By justbridge1 - 8/7/2013 10:09:34 AM
Thank you simar35 !! Iam sure I will have many questions later ,I just want a good well behaved hunting companion to fetch a few duck for me. It just makes me a little nervous cause I don't need a hyper  backyard pet for my son to play with I need a working retriever !
By Simar35 - 8/7/2013 2:06:26 PM
The book even starts off on how to pick a puppy. The hyperness will start to fade away with age, usually by the time they get to two years old they tend to lose some of that puppy hyperness. Either way, labs make great family pets and are generally very good around children especially when they grow up around them. The only way you can really ruin a retriever is to push training too hard too fast if he isnt ready to learn and is punished for it through discipline. Take your time and let him be a puppy for a while if he doesnt show intrest and you will be just fine.
By justbridge1 - 8/7/2013 2:45:56 PM
Just to be sure I am looking at the correct book is it , Tri-Tronics "Retriever Training" by Jim and Phyllis Dobbs
By Swamper - 8/7/2013 8:45:26 PM
start with a flying dog.

 photo sagelaunch_zps359621a5.jpg

and go from there.....  :)

bringing home, socializing, and training a new pup is a lot of work.   all require time and focus.  you will end up with a dog that clearly reflects your commitment.

good luck! and enjoy.
By ducker - 8/8/2013 4:33:09 PM
A word of caution, "AKC registered lab pup" can mean anything from a hard driven workaholic to a couch potato with 2 bad hips. Labs, and goldens for that matter, tend to come in a wide variety of shapes, sizes and temperments. Do your relatives have a pedigree or health clearances for the male or female? are there any hunt test or field trial dogs listed on those pedigrees?

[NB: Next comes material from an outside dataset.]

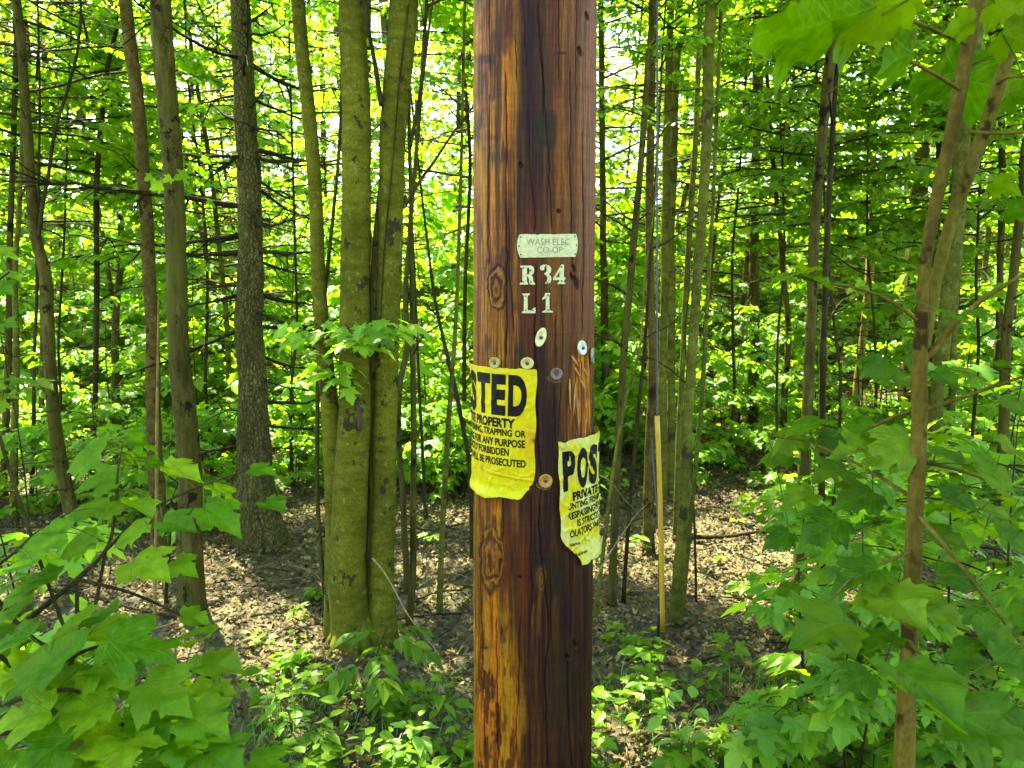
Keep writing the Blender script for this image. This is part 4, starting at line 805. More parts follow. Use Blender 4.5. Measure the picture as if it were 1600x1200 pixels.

The best trainer in the world can do little to motivate an unmotivated dog.

Swamper is exactly right. you need to start with a flying dog.

Free puppies are great. They give you a chance to hone your training skills for a somewhat reduced price (you'll still have vet bills and food costs).

However if this is a dog your family will get attached to, and you can't just give away in a year when it turns out to be a "hyper back yard pet" or worse an unmotivated lump on your carpet, you may want to consider other options.
By justbridge1 - 8/8/2013 5:22:13 PM
Thanks ducker , not sure about the blood line , but they do hunt their dogs and are pretty impressive in action !
By Swamper - 8/8/2013 9:12:32 PM
ducker brings up a good point.  "pick of the litter" is pretty much an old wives tale.

the last little runt left in a litter can turn out to be best dog of the bunch given excellent training and commitment.

if your friends dog have a history of good health, then "free" might be a good deal indeed.

but you can't beat OFA clearances and good pedigree. 

AKC is just a paid membership to a dog club.  they don't monitor, track or even care about the dogs health, so don't put any weight on your decision based on AKC registered bitches and sires.
By justbridge1 - 8/9/2013 6:53:52 AM
Thanks for the advise swamper! I will definitely look into the pedigree , you and ducker make great points. 
By Simar35 - 8/9/2013 10:40:32 AM
Yes "Tritronics Retriver Training" is the one.
By ducker - 8/9/2013 5:33:28 PM
As far as male/female goes, I prefer a male in the upland field and a female in the duck blind. males seem to be more natural hunters, probably because they are always sniffing around for something to eat, hump or urinate on anyway while females tend to sit quieter in the blind for longer periods and take handling much better than most males. Males I have duck hunted with tend to give you the old "screw you" after about the fourth cast and try to hunt on their own.

Now keep in mind that these are just my observances after more than 30yrs. hunting with retrievers and not hard and fast rules. others may have a completely different take.
By Mark B - 8/9/2013 10:44:20 PM
I agree with most of ducker's thought. But while each gender has a few unique traits, I do feel that heredity and training has the biggest impact on the ultimate behavior of the dog.